The supremacy of the Gentile mission within the church was ensured by the effects on Jewish Christianity of the fall of Jerusalem (70) and Hadrian’s exclusion of all Jews from the city (135). Jewish Christianity declined and became the faith of a very small group without links to either synagogue or Gentile church. Some bore the title Ebionites, “the poor” (compare Matthew 5:3), and did not accept the tradition that Jesus was born of a virgin.

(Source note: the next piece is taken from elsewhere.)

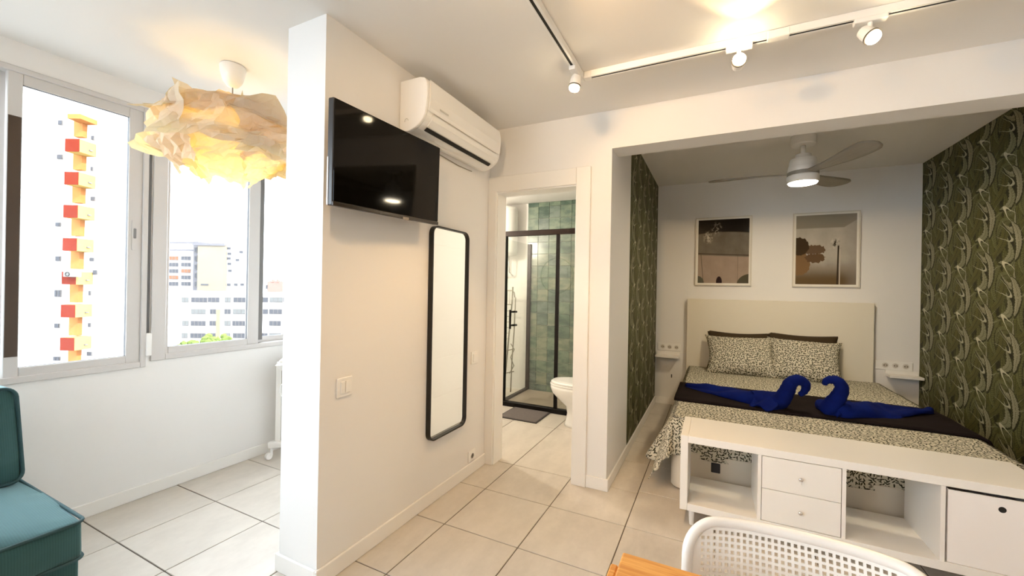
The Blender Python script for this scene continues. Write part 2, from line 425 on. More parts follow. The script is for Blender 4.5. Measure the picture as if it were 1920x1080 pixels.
# ------------------------------------------------------------------ windows (sliding, white aluminium)
def bars(x0, x1, y0, y1, z0, z1, wl_, wr, wb, wt):
    return merge(box(x0, x1, y0, y0 + wl_, z0, z1), box(x0, x1, y1 - wr, y1, z0, z1), box(x0, x1, y0 + wl_, y1 - wr, z0, z0 + wb), box(x0, x1, y0 + wl_, y1 - wr, z1 - wt, z1))
def window(name, y0, y1, z0, z1, lf, rf, sashes):
    wn = bpy.data.objects.new(name, None); COL.objects.link(wn); wn.location = (XW, y0, z0); wn['kind'] = 'structure'
    add('window_frame', bars(XW - 0.11, XW + 0.012, y0, y1, z0, z1, lf, rf, 0.035, 0.028), M_ALU, wn, bevel=0.003, seg=1)
    for (a, b, dep, sl, sr) in sashes:
        s = add('window_sash', bars(XW - dep - 0.03, XW - dep, a, b, z0 + 0.03, z1 - 0.024, sl, sr, 0.048, 0.056), M_ALU, wn, bevel=0.003, seg=1)
        add('pane', box(XW - dep - 0.018, XW - dep - 0.013, a + sl - 0.005, b - sr + 0.005, z0 + 0.07, z1 - 0.075), M_GLASS, s)
        add('gasket', bars(XW - dep - 0.024, XW - dep - 0.006, a + sl - 0.002, b - sr + 0.002, z0 + 0.076, z1 - 0.078, 0.003, 0.003, 0.003, 0.003), plain('gasket_rubber', (0.05, 0.05, 0.05), 0.6), s)
    return wn
w1 = window('window_1', WY0, WY1, W1Z0, W1Z1, 0.03, 0.028, [(-2.28, -1.25, 0.0, 0.05, 0.05), (-1.28, -0.27, 0.045, 0.05, 0.05), (-0.31, 0.72, 0.045, 0.05, 0.05), (0.70, 1.236, 0.0, 0.052, 0.068)])
st = add('post_shade_strip', box(XW + 0.0005, XW + 0.004, 0.704, 0.748, 0.93, 2.12), plain('post_shade_brown', (0.06, 0.035, 0.02), 0.5), w1)  # added strip; its brown stands in for the post darkening against the backlight
hd = add('sash_pull', rrect and prism(rrect(1.187, 1.212, 1.50, 1.68, 0.006), lambda p, s: (XW + 0.0 + 0.006 * s, p[0], p[1])), M_ALU, w1)
add('pull_recess', prism(rrect(1.193, 1.206, 1.57, 1.63, 0.004), lambda p, s: (XW + 0.0055 + 0.002 * s, p[0], p[1])), plain('grey_recess', (0.2, 0.2, 0.2), 0.5), hd)
w2 = window('window_2', V0, V1, W2Z0, W1Z1, 0.075, 0.03, [(1.345, 1.955, 0.0, 0.033, 0.083), (1.90, 2.43, 0.05, 0.06, 0.05)])
add('sash_side_strip', box(XW - .049, XW - .012, 1.9555, 1.992, W2Z0 + .06, W1Z1 - .06), plain('sash_side_grey', (.17, .165, .155), .6), w2)  # plain grey strip drawn for the deeper side of the second sash
sp = thing('roller_shutter_strap', (XW + 0.02, 1.272, 0.88), 'grey roller shutter strap with white winder between the two windows', 'strap')
add('strap', box(XW + 0.001, XW + 0.004, 1.2655, 1.2785, 0.93, 2.36), plain('strap_grey', (0.13, 0.13, 0.13), 0.8), sp)
add('winder_box', box(XW, XW + 0.022, 1.258, 1.287, 0.86, 1.0), M_PLAST, sp, bevel=0.006)

# ------------------------------------------------------------------ door to the bathroom
dr = bpy.data.objects.new('door_1', None); COL.objects.link(dr); dr.location = (-1.15, 2.688, 0); dr['kind'] = 'structure'
add('casing', box(-1.525, -1.458, 2.668, 2.69, 0, 2.028), M_TRIM, dr, bevel=0.003, seg=1)
add('casing', box(-0.846, -0.748, 2.668, 2.69, 0, 2.138), M_TRIM, dr, bevel=0.003, seg=1)
add('casing', box(-1.525, -0.847, 2.669, 2.69, 2.024, 2.137), M_TRIM, dr, bevel=0.003, seg=1)
add('jamb', merge(box(-1.475, -1.452, 2.685, 2.82, 0, 2.03), box(-0.852, -0.83, 2.685, 2.82, 0, 2.03), box(-1.452, -0.852, 2.685, 2.82, 2.016, 2.04)), M_TRIM, dr)
leafd = add('door_leaf', merge(*[box(-0.83, -0.795, 2.835, 3.44, 0.01 + 0.335 * k, 0.34 + 0.335 * k) for k in range(6)], box(-0.827, -0.798, 2.836, 3.439, 0.01, 2.0)), M_TRIM, dr)

# ------------------------------------------------------------------ outside
def ext(px, py, d): return Vector((0, 0, H)) + (fw + rt * ((px - 960) / FPX) - upv * ((py - 540) / FPX)) * d
EX = Vector((rt0.x, rt0.y, 0)); EN = Vector((-fw.x, -fw.y, 0)).normalized(); EZ = Vector((0, 0, 1))
def ebox(p, w_, h_, t_, out=0.0):
    """box with lower-left front corner p; w along the facade, h up, t back; 'out' moves it towards the viewer"""
    p = p + EN * out
    q = [p, p + EX * w_, p + EX * w_ - EN * t_, p - EN * t_]
    return [tuple(v) for v in q] + [tuple(v + EZ * h_) for v in q], [(0, 3, 2, 1), (4, 5, 6, 7), (0, 1, 5, 4), (1, 2, 6, 5), (2, 3, 7, 6), (3, 0, 4, 7)]
M_FAC = plain('facade_white', (0.72, 0.70, 0.68), 0.9, 0, 0, var=0.05, nscale=0.3)
M_TAN = plain('facade_tan', (0.165, 0.140, 0.105), 0.9, 0, 0, var=0.10, nscale=0.25)
M_GREYF = plain('facade_grey', (0.1087, 0.1030, 0.1087), 0.9, 0, 0)
M_RED = plain('balcony_red', (0.1210, 0.0187, 0.0110), 0.9, 0, 0, var=0.15, nscale=2)
M_YEL = plain('balcony_ochre', (0.32, 0.215, 0.07), 0.9, 0, 0)
M_ORA = plain('pier_orange', (0.2860, 0.1144, 0.0374), 0.9, 0, 0, var=0.15, nscale=1)
M_PANE = plain('far_pane', (0.0605, 0.0605, 0.0660), 0.9, 0, 0)
M_WFR = plain('far_window_frame', (0.1170, 0.1078, 0.1016), 0.9, 0, 0)
M_PINK = plain('facade_pink', (0.2145, 0.1316, 0.1087), 0.9, 0, 0)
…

In Paul’s theology, the human achievement of Jesus was important because his obedient fidelity to his vocation gave moral and redemptive value to his self-sacrifice. A different emphasis appears in The Gospel According to John, written (according to 2nd-century tradition) at Ephesus. John’s Gospel partly reflects local disputes, not only between the church and the Hellenized synagogue but also between various Christian groups, including Gnostic communities in Asia Minor. John’s special individuality lies in his view of the relation between the historical events of the tradition and the Christian community’s present experience of redemption. The history is treated symbolically to provide a vehicle for faith. Because it is less attached to the contingent events of a particular man’s life, John’s conception of the preexistent Logos becoming incarnate (made flesh) in Jesus made intelligible to the Hellenistic world the universal significance of Jesus. In antiquity, divine presence had to be understood as either inspiration or incarnation. If the Synoptic Gospels suggest inspiration, The Gospel According to John chooses incarnation. The tension between these two types of Christology (doctrines of Christ) first became acute in the debate between the schools of Antioch and Alexandria in the late 4th century.